Elle est d’autant plus forte dans les quartiers en difficulté. Ce retour des étudiants-surveillants, sur des missions redéfinies, est un moyen de l’égalité des chances. Enfin, ces moyens doivent être ciblés sur des projets précis, en appui à des équipes clairement identifiées sur des projets qui s’inscrivent dans le temps. A des projets pluriannuels doivent correspondre des moyens pluriannuels, y compris par la stabilisation des équipes. La gauche a apporté l’essentiel de la démarche de projet dans l’éducation. Aujourd’hui, elle doit aller plus loin et apporter des marges de différenciation en fonction des projets, y compris dans la définition du temps de travail par exemple.

L’investissement personnel dans un projet doit être valorisé dans le déroulement de carrière. La diversification, c’est enfin essayer de répondre aux besoins de chaque élève de ces secteurs. Il faut en finir avec une urgence qui a fait concentrer tous les moyens sur les élèves les plus en difficultés. Les autres aussi ont des attentes et leur maintien dans l’établissement est la meilleure aide apportée à tous. Bien sûr l’aide à ceux qui connaissent le plus de difficultés doit être maintenue, voire amplifiée. Mais nous devons mettre en application notre volonté de « mettre l’élève au centre du système ». A l’intérieur d’une zone prioritaire, chaque élève doit être une priorité ! Même celui qui connaît le moins de difficultés. A ceux-là, on doit pouvoir offrir « autre chose », d’où la politique des options évoquée plus haut. Il faudra toutefois veiller à ce que ces options ne se transforment pas en filières de réussite, remettant ainsi en cause la mixité recherchée par ailleurs. Ainsi le respect de la carte scolaire apportera un plus à tous les élèves.
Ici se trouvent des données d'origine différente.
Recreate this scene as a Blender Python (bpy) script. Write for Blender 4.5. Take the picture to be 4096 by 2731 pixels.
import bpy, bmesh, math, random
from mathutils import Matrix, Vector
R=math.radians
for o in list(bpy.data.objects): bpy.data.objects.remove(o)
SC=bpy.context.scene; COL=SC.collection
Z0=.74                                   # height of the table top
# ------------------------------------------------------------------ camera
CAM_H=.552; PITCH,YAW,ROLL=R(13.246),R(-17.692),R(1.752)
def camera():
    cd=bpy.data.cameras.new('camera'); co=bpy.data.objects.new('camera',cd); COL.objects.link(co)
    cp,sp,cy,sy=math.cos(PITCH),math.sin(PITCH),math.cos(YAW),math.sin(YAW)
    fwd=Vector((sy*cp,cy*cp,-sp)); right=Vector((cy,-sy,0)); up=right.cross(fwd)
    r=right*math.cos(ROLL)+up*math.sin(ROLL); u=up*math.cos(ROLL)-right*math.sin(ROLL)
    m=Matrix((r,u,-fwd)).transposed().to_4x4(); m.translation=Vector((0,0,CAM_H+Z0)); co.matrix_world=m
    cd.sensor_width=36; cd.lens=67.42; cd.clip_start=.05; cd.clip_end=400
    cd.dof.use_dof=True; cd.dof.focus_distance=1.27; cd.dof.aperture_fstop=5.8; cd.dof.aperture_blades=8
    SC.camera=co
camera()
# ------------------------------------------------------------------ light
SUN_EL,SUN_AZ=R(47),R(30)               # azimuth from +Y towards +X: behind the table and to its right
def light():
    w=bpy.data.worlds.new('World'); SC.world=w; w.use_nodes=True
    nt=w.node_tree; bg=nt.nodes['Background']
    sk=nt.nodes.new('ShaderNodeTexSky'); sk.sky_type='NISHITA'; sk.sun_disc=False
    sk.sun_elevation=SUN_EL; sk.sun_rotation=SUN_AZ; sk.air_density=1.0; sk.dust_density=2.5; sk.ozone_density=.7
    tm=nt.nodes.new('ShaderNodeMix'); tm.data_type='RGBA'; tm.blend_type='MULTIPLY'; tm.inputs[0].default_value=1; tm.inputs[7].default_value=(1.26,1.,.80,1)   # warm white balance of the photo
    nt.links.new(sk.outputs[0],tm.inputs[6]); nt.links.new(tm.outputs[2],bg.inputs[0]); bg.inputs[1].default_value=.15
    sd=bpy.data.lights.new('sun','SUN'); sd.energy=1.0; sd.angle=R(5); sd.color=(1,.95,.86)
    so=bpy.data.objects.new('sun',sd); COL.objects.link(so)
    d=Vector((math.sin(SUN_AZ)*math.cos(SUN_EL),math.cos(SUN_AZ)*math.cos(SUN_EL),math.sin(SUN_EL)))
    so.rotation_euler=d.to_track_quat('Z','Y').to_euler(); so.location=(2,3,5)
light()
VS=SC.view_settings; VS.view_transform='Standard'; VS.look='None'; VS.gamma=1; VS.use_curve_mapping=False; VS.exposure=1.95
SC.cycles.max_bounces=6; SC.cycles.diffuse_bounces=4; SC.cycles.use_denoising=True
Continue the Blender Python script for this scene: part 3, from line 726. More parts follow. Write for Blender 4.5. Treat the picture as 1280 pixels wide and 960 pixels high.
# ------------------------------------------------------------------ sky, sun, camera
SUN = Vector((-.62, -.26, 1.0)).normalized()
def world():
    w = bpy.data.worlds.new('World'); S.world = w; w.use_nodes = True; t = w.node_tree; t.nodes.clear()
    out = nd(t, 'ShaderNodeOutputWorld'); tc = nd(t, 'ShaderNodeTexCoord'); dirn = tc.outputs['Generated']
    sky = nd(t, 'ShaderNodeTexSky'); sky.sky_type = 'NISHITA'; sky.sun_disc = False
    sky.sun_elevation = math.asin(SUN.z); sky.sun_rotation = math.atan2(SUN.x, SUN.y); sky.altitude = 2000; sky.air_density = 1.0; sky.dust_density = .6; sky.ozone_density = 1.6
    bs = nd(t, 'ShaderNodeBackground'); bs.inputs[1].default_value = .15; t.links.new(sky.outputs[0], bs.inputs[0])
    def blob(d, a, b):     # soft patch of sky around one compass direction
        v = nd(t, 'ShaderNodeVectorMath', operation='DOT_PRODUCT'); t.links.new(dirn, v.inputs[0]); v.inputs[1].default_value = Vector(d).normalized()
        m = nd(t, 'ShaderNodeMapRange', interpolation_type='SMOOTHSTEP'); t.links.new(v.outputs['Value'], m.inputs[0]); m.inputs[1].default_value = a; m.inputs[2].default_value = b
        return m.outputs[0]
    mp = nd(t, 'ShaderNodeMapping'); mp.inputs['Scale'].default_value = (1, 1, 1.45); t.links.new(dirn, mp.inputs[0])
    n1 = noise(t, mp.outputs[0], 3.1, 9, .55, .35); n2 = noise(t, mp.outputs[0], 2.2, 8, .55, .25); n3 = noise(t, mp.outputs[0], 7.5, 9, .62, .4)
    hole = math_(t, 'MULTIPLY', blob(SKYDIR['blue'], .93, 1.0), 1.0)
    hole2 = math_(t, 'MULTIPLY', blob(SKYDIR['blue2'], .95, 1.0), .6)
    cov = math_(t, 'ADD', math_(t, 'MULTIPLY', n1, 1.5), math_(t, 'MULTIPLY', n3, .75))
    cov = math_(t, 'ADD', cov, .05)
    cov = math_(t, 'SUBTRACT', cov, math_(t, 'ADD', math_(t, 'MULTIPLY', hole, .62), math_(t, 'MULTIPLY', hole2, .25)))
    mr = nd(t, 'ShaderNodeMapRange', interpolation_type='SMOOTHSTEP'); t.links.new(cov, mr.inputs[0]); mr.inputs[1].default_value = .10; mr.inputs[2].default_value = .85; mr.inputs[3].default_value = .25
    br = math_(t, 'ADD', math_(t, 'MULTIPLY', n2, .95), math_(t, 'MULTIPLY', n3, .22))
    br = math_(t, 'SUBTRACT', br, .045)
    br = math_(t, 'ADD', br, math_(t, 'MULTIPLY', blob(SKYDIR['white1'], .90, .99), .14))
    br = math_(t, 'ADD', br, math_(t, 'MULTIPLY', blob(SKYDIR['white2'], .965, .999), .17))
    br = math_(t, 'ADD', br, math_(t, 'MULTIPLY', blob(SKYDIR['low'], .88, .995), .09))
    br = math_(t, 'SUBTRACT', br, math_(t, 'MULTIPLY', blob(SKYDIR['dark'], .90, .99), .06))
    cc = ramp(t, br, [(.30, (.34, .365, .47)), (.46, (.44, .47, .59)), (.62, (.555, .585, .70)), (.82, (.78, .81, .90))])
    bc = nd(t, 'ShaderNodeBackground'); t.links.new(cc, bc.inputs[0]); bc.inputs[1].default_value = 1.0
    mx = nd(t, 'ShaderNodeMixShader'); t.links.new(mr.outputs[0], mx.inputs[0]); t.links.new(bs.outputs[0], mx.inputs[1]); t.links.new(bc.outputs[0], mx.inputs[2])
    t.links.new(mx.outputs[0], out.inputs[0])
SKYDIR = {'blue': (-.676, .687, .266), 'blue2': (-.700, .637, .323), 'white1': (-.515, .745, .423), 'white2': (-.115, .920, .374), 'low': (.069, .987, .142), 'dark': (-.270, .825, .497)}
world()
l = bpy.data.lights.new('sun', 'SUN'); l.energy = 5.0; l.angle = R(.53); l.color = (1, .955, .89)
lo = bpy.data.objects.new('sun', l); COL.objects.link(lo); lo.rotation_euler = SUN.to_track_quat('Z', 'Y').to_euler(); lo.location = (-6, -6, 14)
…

Assurer les voies de réussite : le système scolaire est loin de représenter l’ensemble du parcours de réussite, notamment dans l’accès à l’emploi. L’un des aspects des inégalités territoriales, c’est aussi l’absence de réseaux permettant une insertion réussie dans les études supérieures ou l’accès à l’emploi. C’est aussi, parfois, une véritable ségrégation géographique où le quartier peut compter autant que l’origine. Les expériences menées par telle ou telle grande école ne peuvent tenir lieu de politique. Nous devons imaginer des dispositifs palliant à ces manques. Dans les processus de suivi de l’orientation ou de l’intégration au marché de l’emploi, c’est bien aussi une politique d’aide prioritaire, d‘accompagnement qui doit être menée. A la réussite individuelle de quelques-uns, admis dans quelques écoles prestigieuses, nous devons opposer l’implantation, dans les établissements dont dépendent les élèves de ZEP, de classes préparatoires, de classes post-bac, ….

L’Ecole connaît des difficultés d’autant plus fortes que les outils mis en place pour assurer le droit à la réussite pour tous sont mal vécus ou mal adaptés. Par manque d’ambitions et de moyens, la carte scolaire concourt finalement à accentuer les inégalités et participe à la création des ghettos. La politique des ZEP ne parvient pas à inverser ce mouvement. La Droite libérale accepte cette réalité comme une fatalité et privilégie les solutions individuelles. Pour les socialistes cet abandon reviendrait à renoncer à toute ambition en matière scolaire, à renoncer à la mise en place d’une véritable Ecole pour tous, assurant le droit à la réussite pour chacun. Nous devons affirmer que la solution passe par une redéfinition des cartes scolaires, la construction de secteurs plus vastes et divers qui permettront l’existence de pôles d’excellence, partout et pour tous. Dans ce cadre, les ZEP doivent être mieux définies, bénéficier d’une mobilisation plus forte des moyens permettant de répondre aux attentes de chaque élève. Alors, la mixité sociale, acceptée, pourra servir de levier pour la réussite de tous.

La discrimination positive que nous devons construire ne peut être que territoriale. Elle doit aussi rechercher les solidarités locales en s’appuyant sur la mixité sociale. La solution ne peut être que collective. La voie individuelle est celle de l’acceptation de l’inacceptable.